Les années 2000 n’ont jamais franchi le palier de la boutique. Ouvrir la porte en bois usé et à la peinture écaillée invite à un voyage sensoriel inédit, dans une époque à la fois fanée et vivace. Le parfum singulier du papier vieilli se mêle à celui du café que Frederik Deflo sirote dans une tasse en porcelaine d’antan, le tout orchestré par un air de musique classique craché par un transistor. La chevelure éparse et désordonnée, la barbe hirsute et la veste en velours nonchalamment boutonnée de Frederik se mêlent parfaitement au décor, comme si ce personnage intriguant appartenait à cet espace figé dans le temps, sans potentialité de le retrouver ailleurs dans la ville. Les tableaux chinés dans les Marolles côtoient les bibelots amoncelés ça et là comme les recueils de poésie ou les essais philosophiques qui embrassent presque le plafond. Des lampes de style rococo dorent la scène.

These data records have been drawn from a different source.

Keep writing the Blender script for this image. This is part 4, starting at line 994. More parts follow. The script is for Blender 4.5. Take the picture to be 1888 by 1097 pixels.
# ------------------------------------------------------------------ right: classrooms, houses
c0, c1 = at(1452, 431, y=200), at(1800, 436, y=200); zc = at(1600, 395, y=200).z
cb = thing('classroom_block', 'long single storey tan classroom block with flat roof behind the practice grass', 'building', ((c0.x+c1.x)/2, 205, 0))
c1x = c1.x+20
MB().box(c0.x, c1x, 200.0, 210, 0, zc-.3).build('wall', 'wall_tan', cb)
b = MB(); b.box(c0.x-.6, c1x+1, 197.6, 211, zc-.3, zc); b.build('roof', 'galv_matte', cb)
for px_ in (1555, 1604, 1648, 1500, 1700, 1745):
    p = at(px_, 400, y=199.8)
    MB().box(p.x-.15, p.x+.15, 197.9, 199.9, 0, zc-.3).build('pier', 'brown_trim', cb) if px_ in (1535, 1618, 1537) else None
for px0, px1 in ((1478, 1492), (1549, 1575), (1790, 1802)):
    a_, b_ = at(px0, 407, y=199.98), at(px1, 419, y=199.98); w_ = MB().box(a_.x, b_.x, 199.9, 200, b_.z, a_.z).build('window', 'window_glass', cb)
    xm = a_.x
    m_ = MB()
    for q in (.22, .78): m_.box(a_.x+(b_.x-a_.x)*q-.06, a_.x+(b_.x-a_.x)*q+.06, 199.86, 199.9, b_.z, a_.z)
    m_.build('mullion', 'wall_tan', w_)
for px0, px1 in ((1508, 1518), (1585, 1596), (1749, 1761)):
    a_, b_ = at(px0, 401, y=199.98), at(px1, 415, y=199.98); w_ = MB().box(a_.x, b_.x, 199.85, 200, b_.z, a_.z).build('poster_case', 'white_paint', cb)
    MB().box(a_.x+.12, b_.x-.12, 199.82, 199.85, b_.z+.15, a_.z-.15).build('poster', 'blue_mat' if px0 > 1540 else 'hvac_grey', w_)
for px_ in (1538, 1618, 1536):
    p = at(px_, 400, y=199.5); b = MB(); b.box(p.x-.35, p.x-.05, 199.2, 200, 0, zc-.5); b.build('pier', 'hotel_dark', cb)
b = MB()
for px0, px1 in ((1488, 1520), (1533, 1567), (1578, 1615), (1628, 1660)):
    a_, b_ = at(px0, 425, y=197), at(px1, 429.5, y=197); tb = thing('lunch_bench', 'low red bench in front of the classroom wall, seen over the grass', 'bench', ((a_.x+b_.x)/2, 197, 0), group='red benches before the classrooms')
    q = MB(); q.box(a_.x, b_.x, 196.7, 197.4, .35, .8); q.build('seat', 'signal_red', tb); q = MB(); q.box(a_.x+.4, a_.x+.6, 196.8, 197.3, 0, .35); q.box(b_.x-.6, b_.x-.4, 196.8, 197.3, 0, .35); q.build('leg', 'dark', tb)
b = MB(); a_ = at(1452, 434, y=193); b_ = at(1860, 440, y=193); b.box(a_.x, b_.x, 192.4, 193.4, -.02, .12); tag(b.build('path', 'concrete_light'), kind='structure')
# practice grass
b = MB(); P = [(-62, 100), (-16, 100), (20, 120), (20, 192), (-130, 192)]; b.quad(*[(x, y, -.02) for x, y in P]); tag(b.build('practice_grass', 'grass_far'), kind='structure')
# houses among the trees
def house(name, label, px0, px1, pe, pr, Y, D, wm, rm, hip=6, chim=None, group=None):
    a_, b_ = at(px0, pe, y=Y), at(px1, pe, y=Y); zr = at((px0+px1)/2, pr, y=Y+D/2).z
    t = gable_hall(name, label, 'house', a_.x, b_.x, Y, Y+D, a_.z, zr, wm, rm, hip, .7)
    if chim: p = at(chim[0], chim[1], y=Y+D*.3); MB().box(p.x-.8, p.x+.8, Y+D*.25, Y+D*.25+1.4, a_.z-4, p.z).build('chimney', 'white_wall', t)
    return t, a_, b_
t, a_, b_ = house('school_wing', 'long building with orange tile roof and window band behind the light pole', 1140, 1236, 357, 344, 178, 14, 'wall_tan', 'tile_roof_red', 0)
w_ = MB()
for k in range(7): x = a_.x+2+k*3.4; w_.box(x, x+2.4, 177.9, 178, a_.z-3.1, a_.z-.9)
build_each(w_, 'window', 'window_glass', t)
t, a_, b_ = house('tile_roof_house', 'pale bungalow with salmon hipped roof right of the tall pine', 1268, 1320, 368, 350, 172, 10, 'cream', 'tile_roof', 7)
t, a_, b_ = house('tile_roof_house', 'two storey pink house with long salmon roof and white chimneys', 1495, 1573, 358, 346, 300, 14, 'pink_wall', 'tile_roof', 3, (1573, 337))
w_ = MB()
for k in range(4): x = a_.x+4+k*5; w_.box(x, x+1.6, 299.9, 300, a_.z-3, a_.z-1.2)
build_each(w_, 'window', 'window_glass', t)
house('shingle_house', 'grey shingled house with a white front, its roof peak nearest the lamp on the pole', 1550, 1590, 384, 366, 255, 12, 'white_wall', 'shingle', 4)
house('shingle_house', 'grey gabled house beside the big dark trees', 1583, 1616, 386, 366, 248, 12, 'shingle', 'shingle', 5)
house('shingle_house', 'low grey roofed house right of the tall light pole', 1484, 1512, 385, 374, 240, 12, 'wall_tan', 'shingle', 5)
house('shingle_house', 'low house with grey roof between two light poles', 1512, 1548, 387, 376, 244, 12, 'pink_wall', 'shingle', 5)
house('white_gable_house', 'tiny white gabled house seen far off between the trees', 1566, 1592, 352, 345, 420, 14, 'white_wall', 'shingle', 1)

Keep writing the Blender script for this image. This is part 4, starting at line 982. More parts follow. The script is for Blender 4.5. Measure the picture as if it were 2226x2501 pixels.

Genèse de « Het Ivoren Aapje »

Avant de jouir de la compagnie des lecteurs bruxellois, Frederik Deflo a essuyé un cuisant échec auprès du public anversois : « Au début des années 90, j’achalandais ma bibliothèque personnelle de précieux ouvrages et, égoïstement, je ne partageais pas mes meilleures découvertes avec les potentiels clients de ma librairie à Anvers. J’étais un commerçant négligeant, je ne peux en vouloir qu’à moi-même. » déplore-t-il, même s’il est aujourd’hui plus épanoui dans sa tanière au charme suranné. L’œil scintillant de l’ancien étudiant en Histoire se pose ainsi quelques années plus tard, par pur hasard, place du Béguinage, juste assez isolée pour rester un bijou confidentiel pour bibliophiles.

Frederik Deflo devant sa librairie
Le côté mystérieux de la librairie est cultivé par son propriétaire.

Plus qu’une bouquinerie désuète

Le bâteau n’a jamais pris l’eau grâce à un cénacle de lecteurs passionnés et connaisseurs. « Ma proposition est simple : un miroir vers le passé. Les livres proposés ne sont plus édités depuis des lustres, les auteurs inconnus ou méconnus. Je les fais un peu renaître en soufflant sur la poussière qui les recouvre. Un lecteur qui meurt, c’est une bibliothèque qui brûle et un crève-cœur pour moi » précise Frederik Deflo. Il endosse avec plaisir le rôle de passeur de lectures auprès du moindre passant curieux des richesses de la vitrine. Des profils d’amateurs hétéroclites traversent la vie de libraire de Frederik et le marquent dans sa chair : « Je suis un peu un psychologue littéraire. Un jeune homme passe un jour, le regard éteint, en demandant si je possédais des livres d’amour. Incrédule, je souligne tout de même que tout ici est amour. Il avait en fait une peine de cœur finalement soignée par mes soins grâce au poète allemand Rilke. Il est sorti d’ici beaucoup plus léger. » s’amuse-t-il.

En plus d’être l’orphelinat des livres égarés, « Het Ivoren Aapje » est le reflet de l’âme de Frederik Deflo. Être reçu dans cette étrange bâtisse équivaut à pénétrer dans sa vie et surtout son bien le plus cher : sa bibliothèque.

Vitrine bouquiniste portrait
La vitrine de « Het Ivoren Aapje » évolue au gré des lectures des clients fidèles.